Roman, Pollyanna Whittier isimli küçük bir kızın etrafında döner. Annesini çoktan kaybetmiş olan kıza, hayattayken babası tarafından öğretilen bir oyun vardır: Mutluluk oyunu. Her türlü talihsizlik, kötülük ve sıkıntıdan mutlaka iyi bir sonuç çıkarabilmek üzerine kurulu bir oyundur bu. Babası sanki başına gelecekleri bilmiş gibi kızını kendince hayatın zorluklarına bu şekilde hazırlamıştır. Babasının ölümü üzerine son derece zengin bir kadın olan teyzesi Polly’nin yanına yerleştirilir Pollyanna. Annesi, iki kız kardeşi olan Polly ve Anna’nın isimlerini birleştirerek koymuştur onun adını bu arada.
Polly teyzesi, renksiz ve durgun küçük bir kent olan Beldingsville’de yaşamanın getirdiği bir huysuzluk ve mutsuzluk içindeyken, Pollyanna’nın gelişi sadece onun değil çevresindeki herkesin hayatına heyecan ve neşe katar. Yaşama sıkı sıkı bağlı olan bu küçük kız, insanları kış uykularından uyandırır, onları zorla mutlu eder. Zamanla kent sakinleri buna alışır ve Pollyanna’nın neşesi onlara da bulaşır. Ona “tatlı limon” der herkes.

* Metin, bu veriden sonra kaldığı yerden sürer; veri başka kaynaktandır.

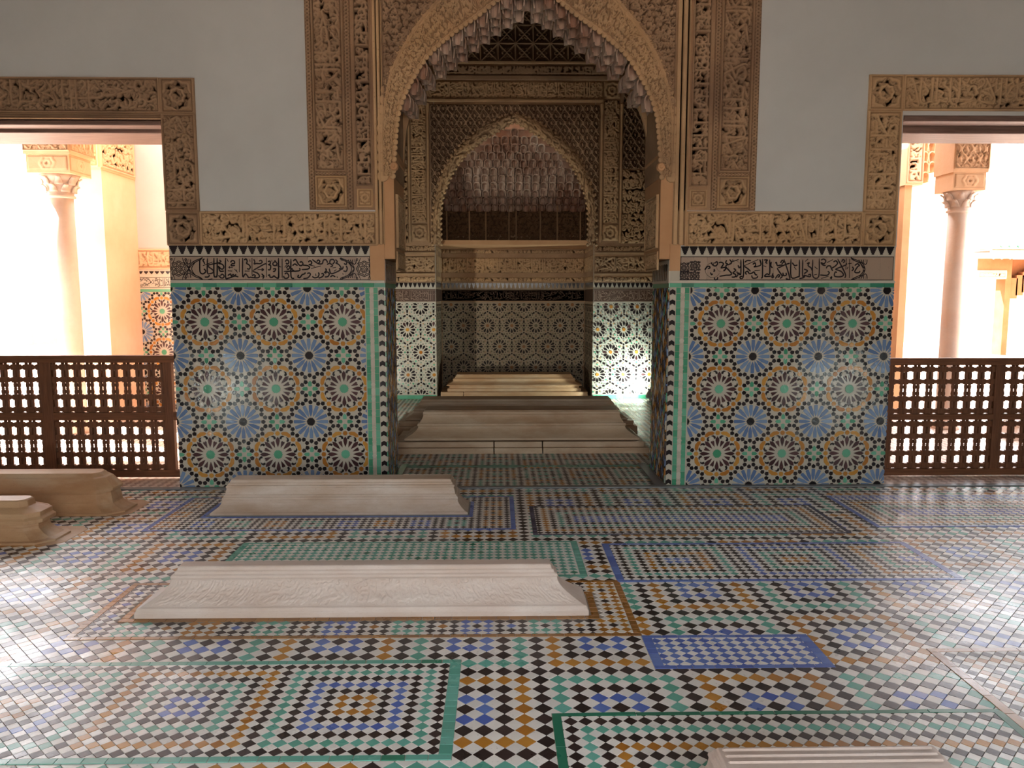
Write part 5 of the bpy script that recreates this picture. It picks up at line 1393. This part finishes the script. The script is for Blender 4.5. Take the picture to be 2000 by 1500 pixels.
# ================================================================== WOODEN LATTICE BARRIERS
YS = 6.80
def barrier(side):
    L = side == 'left'
    px = 200 if L else 1850
    zt, zb = P(px, 694 if L else 699, YS)[1], max(.012, P(px, 931 if L else 933, YS)[1])
    zm0, zm1 = P(px, 820 if L else 819, YS)[1], P(px, 805 if L else 808, YS)[1]
    x_in = XL0 - .003 if L else XR1 + .003
    t = thing('wooden_lattice_barrier', (x_in, YS, zb), 'dark turned-wood lattice barrier closing the doorway ' + ('behind the two chamfered graves' if L else 'next to the bright glossy floor'), 'barrier', 'turned wood barriers in the doorways')
    def B(name, x0, x1, z0, z1, m, th=.026, dy=0):
        mb = MB(); mb.box(min(x0, x1), max(x0, x1), YS - th + dy, YS + th + dy, z0, z1, m); o = mb.build(name); under(o, t)
        bv = o.modifiers.new('b', 'BEVEL'); bv.width = .004; bv.segments = 2
        return o
    if L: posts = [(P(341, 810, YS)[0] , P(324, 810, YS)[0]), (P(108, 810, YS)[0], P(86, 810, YS)[0])]
    else: posts = [(P(1727, 810, YS)[0], P(1736, 810, YS)[0]), (P(1936, 810, YS)[0], P(1951, 810, YS)[0])]
    bay = abs(posts[1][0] - posts[0][1]); e = -1 if L else 1; pw = abs(posts[1][1] - posts[1][0])
    allp = [tuple(sorted(p)) for p in posts]
    xx = posts[1][1]
    while abs(xx) < (5.6 if L else 6.2):
        a = xx + e * bay; allp.append(tuple(sorted((a, a + e * pw)))); xx = a + e * pw
    for p in allp: B('post', p[0], p[1], zb, zt - .001, WOODZ, .028)
    xe = allp[-1][0] if L else allp[-1][1]
    B('top_rail', x_in, xe, zt - .062, zt, WOODX, .030); B('bottom_rail', x_in, xe, zb, zb + .062, WOODX, .030)
    B('middle_rail', x_in, xe, zm0, zm1, WOODX, .027)
    # the turned balusters: one profile, copied
    H = (zt - .062) - zm1
    # relative heights of the blocks between the holes (bottom to top), symmetrical
    prof = []
    zz = [0, .045, .11, .275, .345, .62, .69, .85, .91, .965, 1]
    def blk(a, b, r): return [(r * .8, a * H), (r, (a + .01) * H), (r, (b - .01) * H), (r * .8, b * H)]
    prof += [(.014, 0)] + blk(.02, .10, .0165) + [(.0155, .13 * H), (.0162, .2 * H), (.0155, .26 * H)] + blk(.28, .34, .0165)
    prof += [(.0125, .36 * H), (.0165, .41 * H), (.0145, .455 * H), (.0105, .47 * H), (.0160, .485 * H), (.0105, .50 * H), (.0145, .515 * H), (.0165, .56 * H), (.0125, .61 * H)]
    prof += blk(.63, .69, .0165) + [(.0155, .72 * H), (.0162, .78 * H), (.0155, .84 * H)] + blk(.87, .95, .0165) + [(.014, H)]
    mb = MB(); mb.lathe(prof, (0, 0, 0), WOODZ, 8); me = mb.mesh('baluster', True)
    H2 = zm0 - (zb + .062)
    n = 9 if L else 8
    sp = sorted(allp, key=lambda p: -p[1] if L else p[0])
    for q in range(len(sp) - 1):
        a, b = (sp[q + 1][1], sp[q][0]) if L else (sp[q][1], sp[q + 1][0])
        w = b - a; pit = w / n
        for (zbase, hh) in ((zm1, H), (zb + .062, H2)):
            for k in range(n + 1):
                for s in (-1, 1):
                    x = a + k * pit + s * .0162
                    if not (a + .008 < x < b - .008): continue
                    put_mesh('baluster', me, t, x, YS, zbase, 1, 0, hh / H)
            for fz in (.06, .31, .66, .91):
                mb = MB(); mb.box(a, b, YS - .013, YS + .013, zbase + (fz - .040) * hh, zbase + (fz + .040) * hh, WOODX); o = mb.build('slat'); under(o, t)
                bv = o.modifiers.new('b', 'BEVEL'); bv.width = .004
            for k in range(n + 1):      # square blocks where bars and balusters meet
                x0, x1 = a + k * pit - .036, a + k * pit + .036
                for fz in (.06, .31, .66, .91):
                    mb = MB(); mb.box(max(a, x0), min(b, x1), YS - .017, YS + .017, zbase + (fz - .055) * hh, zbase + (fz + .055) * hh, WOODZ)
                    if q < 2: o = mb.build('block'); under(o, t)
    return t
barrier('left'); barrier('right')
a, b = P(62, 936, 6.62)[0], P(152, 936, 6.62)[0]
o = boxobj('stone_step', a, b, 6.50, 6.74, 0.001, .034, MARBO, None, label='small brown stone step under the lattice barrier', cat='step')

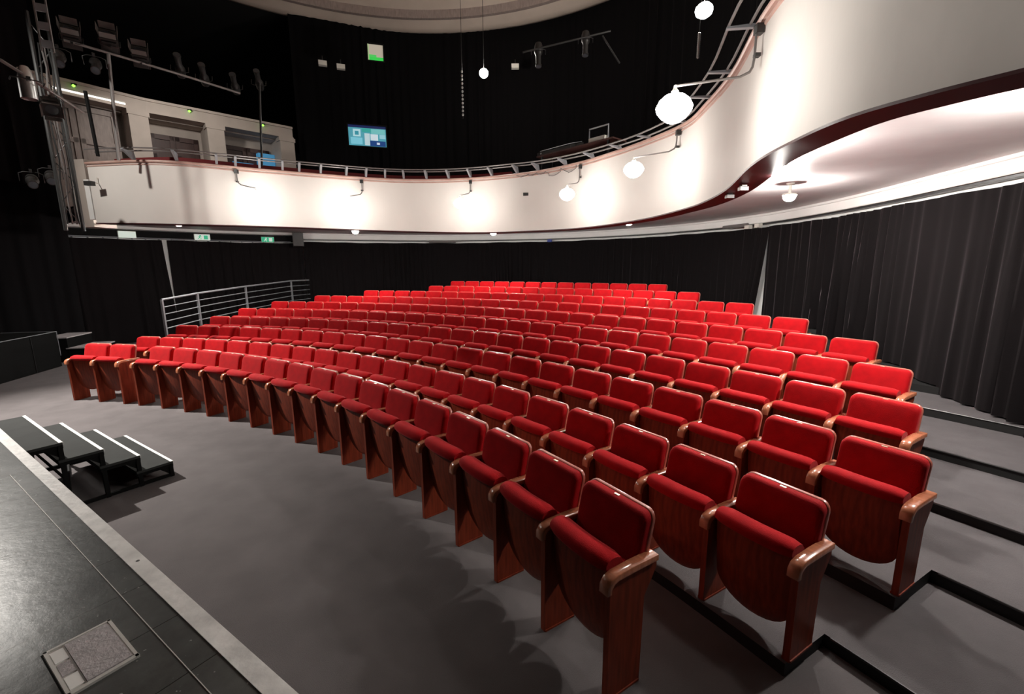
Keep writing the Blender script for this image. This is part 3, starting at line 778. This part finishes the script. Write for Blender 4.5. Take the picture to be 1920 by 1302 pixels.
for az, z, ln, lab in ((-8.54, 3.17, 1.05, 'grey tube heater fixed above the back curtain, middle'), (26.3, 3.21, .85, 'grey tube heater fixed above the curtain at the right')):
    k = cidx(az); p = cpos(k, .10, z); t_ = (CPP[k + 1] - CPP[k - 1]).normalized(); e = empty('tube_heater', p, math.atan2(t_.y, t_.x)); tag(e, lab, 'heater')
    mb = MB(); mb.tube([(-ln / 2, 0, 0), (ln / 2, 0, 0)], .05, 10); link('housing', mb.mesh('hsg', M['railgrey']), e)
    mb = MB(); mb.box((-ln * .3, .05, .03), (.04, .1, .03)); mb.box((ln * .3, .05, .03), (.04, .1, .03)); link('mount', mb.mesh('mnt', M['darksteel'], False), e)
# junction boxes on the white band at the right and one blue box in the middle
for az, z, mt, lab in ((27.6, 3.15, 'ivory', 'small white junction box above the right curtain, left one'), (28.6, 3.16, 'ivory', 'small white junction box above the right curtain, right one'), (4.9, 3.14, 'bluebox', 'small blue box fixed above the back curtain')):
    if mt == 'bluebox': M['bluebox'] = mat('blue_plastic', (.03, .06, .35), .5)
    k = cidx(az); p = cpos(k, .10, z); mb = MB(); t_ = (CPP[k + 1] - CPP[k - 1]).normalized(); mb.box((0, 0, 0), (.16, .10, .09), rz=math.atan2(t_.y, t_.x))
    o = link('junction_box', mb.mesh('jbox', M[mt], False), None, p); tag(o, lab, 'box')

# ================================================================== UPPER LEFT GALLERY (boxes with doors)
G = [Vector((-11.25, 11.35, 0)), Vector((-10.0, 13.2, 0)), Vector((-8.7, 14.45, 0)), Vector((-7.25, 15.85, 0))]
ZG0, ZG1 = 3.8, 6.8
for b in range(3):
    A, B = G[b], G[b + 1]; t_ = (B - A).normalized(); n_ = Vector((-t_.y, t_.x, 0)); ln = (B - A).length    # n_ points away from hall
    if n_.dot(Vector((-1, 1, 0))) < 0: n_ = -n_
    def gp(s, dpt, z): q = A + t_ * s + n_ * dpt; return (q.x, q.y, z)
    def gbox(mb, s0, s1, d0, d1, z0, z1):
        vs = [gp(s, d, z) for s in (s0, s1) for d in (d0, d1) for z in (z0, z1)]
        mb.add(vs, [(0, 1, 3, 2), (4, 6, 7, 5), (0, 4, 5, 1), (2, 3, 7, 6), (0, 2, 6, 4), (1, 5, 7, 3)])
    pw = .42
    mb = MB(); gbox(mb, -.2 if b == 0 else 0, ln, 0, .5, 6.42, ZG1); gbox(mb, -.2 if b == 0 else 0, ln, -.05, .5, 6.72, ZG1 - .02); gbox(mb, 0, ln, -.04, .02, 6.42, 6.47)
    struct('trim_gallery_beam', mb.mesh('trim_gallery_beam', M['gallery'], False))
    mb = MB(); gbox(mb, ln - pw, ln + .02, -.03, .9, ZG0, 6.45); gbox(mb, ln - pw - .03, ln + .05, -.05, .3, 6.30, 6.42)
    struct('wall_gallery_pillar', mb.mesh('wall_gallery_pillar', M['gallery'], False))
    mb = MB(); gbox(mb, -.2, ln, .9, 1.0, ZG0, 6.5); gbox(mb, -.2, ln - pw, .4, 1.0, 6.38, 6.45)
    struct('wall_gallery', mb.mesh('wall_gallery', M['gallery'], False))
    # panelled double door
    s0, s1 = (.0, ln - pw - .12) if b == 0 else (.08, ln - pw - .1)
    dm = M['doorw'] if b == 0 else M['doord']
    dname = 'door_%d' % (b + 1)
    zt = 6.1 if b else 6.36
    dd = .84 if b else .45
    mb = MB(); gbox(mb, s0, s1, dd, dd + .06, ZG0, zt)
    d = struct(dname, mb.mesh(dname, dm, False))
    mid_ = (s0 + s1) / 2
    for (u0, u1) in ((s0 + .03, mid_ - .02), (mid_ + .02, s1 - .03)):
        mb = MB(); fr_ = .10; gbox(mb, u0, u0 + fr_, dd - .04, dd, ZG0, zt - .02); gbox(mb, u1 - fr_, u1, dd - .04, dd, ZG0, zt - .02)
        for zz in (ZG0, 4.75, 5.42, zt - .14): gbox(mb, u0, u1, dd - .04, dd, zz, zz + .12)
        link('door_leaf', mb.mesh('leaf', dm, False), d)
    if b == 2:
        mb = MB(); gbox(mb, ln - pw - .52, ln - pw - .02, .60, .83, ZG0, 5.95)
        M['bluelit'] = mat('blue_glow', (.05, .2, .35), .5, emit=(.07, .30, .55), es=.55)  # blue light of the opening put into emission
        o = link('blue_glow_panel', mb.mesh('bl', M['bluelit'], False)); tag(o, 'glowing blue panel standing for the blue-lit opening in the third gallery bay', 'panel')
        mb = MB(); gbox(mb, .35, .95, .76, .80, 5.25, 5.6); o = link('monitor', mb.mesh('bl2', M['bluelit'], False)); tag(o, 'small blue-lit screen beside the third gallery door', 'screen')
    if b == 0:
        mb = MB(); q0 = Vector(gp(.35, -.09, 6.50)); q1 = Vector(gp(ln - pw - .05, -.09, 6.50)); mb.tube([q0, q1], .022, 8)
        e = empty('fluorescent_tube', q0); tag(e, 'lit fluorescent tube along the beam over the first gallery bay', 'lamp')
        me = MB().tube([Vector((0, 0, 0)), q1 - q0], .022, 8).mesh('tube', M['tube']); link('tube', me, e)
        link('batten', MB().tube([Vector((0, 0, .035)), q1 - q0 + Vector((0, 0, .035))], .02, 6).mesh('batten', M['ivory']), e)
    mb = MB(); q = Vector(gp(ln * (.35 if b == 0 else .55), -.08, 6.66))
    e = empty('gallery_light', q); tag(e, 'small green light on the gallery beam over the %s bay' % ('first', 'second', 'third')[b], 'light', 'green lights on the gallery beam')
    link('lens', MB().lathe([(.001, -.04), (.03, -.02), (.035, 0.0), (.001, .03)], (0, 0, 0), 10).mesh('gl', M['green']), e)
    link('base', MB().box((0, .02, .03), (.1, .05, .04)).mesh('glb', M['fixture'], False), e)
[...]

Kurdeleli saçları, gülen yüzü, pileli etekleriyle her fırsatta insanların karşısında bitiveren Pollyanna, hasta, sakat, sevdiklerini kaybetmiş olanlara kendi yaşama sevgisinden bir parça aktarır. Onları konuşmaya ikna ettiğinde, hayatın olumlu taraflarını görmelerini de baştan garantiler. Böyle bir becerisi vardır kızın.
Kendisi için de aynı şekilde davranmayı becerir, yani ikiyüzlü değildir. Doğum günü hediyesi olarak oyuncak bebek beklerken koltuk değnekleri aldığı zaman iyi ki onlara ihtiyacı olmadığı için sevinir. Kaza geçirip sakat kaldığında ise arayıp tarayıp memnun kalacak küçük detaylara ulaşmasını bilir.
Kitabın başarısı, “Pollyanna” kelimesinin psikoloji biliminde aydınlatıcı düzeyde iyimser olanları tanımlamak için kullanılmasına ön ayak olmuştur. Gerçi zaman zaman kitabın amacına aslında ters düşerek gereğinden fazla saf, aptallık edecek düzeyde olumlu düşünme meraklısı insanlar için de kullanılır olmuştur bu terim. Oysa gerçekte, ifade edilmek istenen, bağışlayıcılığın gücü ve elindekiyle mutlu olabilme yetisine sahip olabilmektir.
Pollyanna duygusal bir karakterdir, orası kesin. Yine de insanlara ya da kendisine olayların iyi taraflarını göstermeye çalışırken mantığını ön plana geçirir. Küçüktür, kırılgandır ama aynı zamanda çok güçlüdür. Çünkü böylesine kötülüklerin yaşandığı bir dünyada üzücü olaylardan olumlu yanlar çıkarabilmek başlı başına bir güç ister. İşte insanların onun oyununa katılabilmelerinin nedeni de ondaki bu gücü hissetmeleri ve bir süre sonra ona kendilerini bırakabileceklerini anlamalarıdır. Pollyanna’nın çok iyi bir psikolog olma potansiyeli olduğuna kimse itiraz etmez herhalde.
Pollyanna’nın genç kız olduğu dönemi de takip etmemizi sağlayan devam kitabında, Beldingsville’den Boston’a giden kahramanımız orada pek çok arkadaş edinir. İlk kitapta geçirdiği araba kazasının izlerinden tamamen kurtulan Pollyanna, rahatsızlığı sırasında ona bakan hemşiresi Della Wetherby ile de Boston’da bir araya gelir. O ve kız kardeşinin kederli yaşamlarını biraz olsun aydınlatma işi de tabii ki Pollyanna’ya düşer.